• PermaculturalMarxist [they/them]
    ·
    edit-2
    4 years ago

    FARC took up arms after decades of legal struggle were continously crushed in the most brutal and barbaric fashion by the imperialist-backed state. Colombia had their own national-liberation, social-democrat candidate, Jorge Eliécer Gaitán, get assasinated in cold-blood right before the presidential election he was set to win, setting off 10 years of civil war known as La Violencia between 1948 and 1958. This armed conflict is pretty much where the precoursors to the FARC were born in the form of communist popular front groups that used a combination of legal and illegal (armed) struggle to fight for the peasants and workers.

    After, some of these armed groups were able to push out state forces and form autonomous regions like the Marquetalia Republic. These were brutally crushed by the military, and the survivors, many of whom were PCC members (Communist Party of Colombia) formed the FARC. The point I'd argue is that there was no other place for the workers movement to go after decades of low-grade "drip-by-drip" violence, punctuated by massacres of peasants and workers. Armed struggle was the only way, which lots of people like to deny when they try to frame them as "narcoterrorists" or whatever.

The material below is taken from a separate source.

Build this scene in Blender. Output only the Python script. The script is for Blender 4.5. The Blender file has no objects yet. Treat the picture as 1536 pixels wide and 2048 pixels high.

    Now for the history of the FARC during its existence, it's very messy since it is a case of guerilla warfare. I would say I think they provided a necessary counterforce to the neoliberal pillaging of the country. After the peace, this process has only intensified, and more social leaders are being assasinated by the state and pro-state paramilitaries, not less, including former FARC members who were part of the peace process.

    edit: It should also be noted that FARC made attempts on the 80s to shift back to less militaristic tactics with the formation of the united-front style party Unión Patriótica, who also ran a candidate who came in third, Jaime Pardo, and who was also assasinated along with hundreds of other UP members, leading to another period of primarily armed struggle leading up to Project Colombia, which was more or less an extermination campaign by the US that the FARC wasn't able to withstand.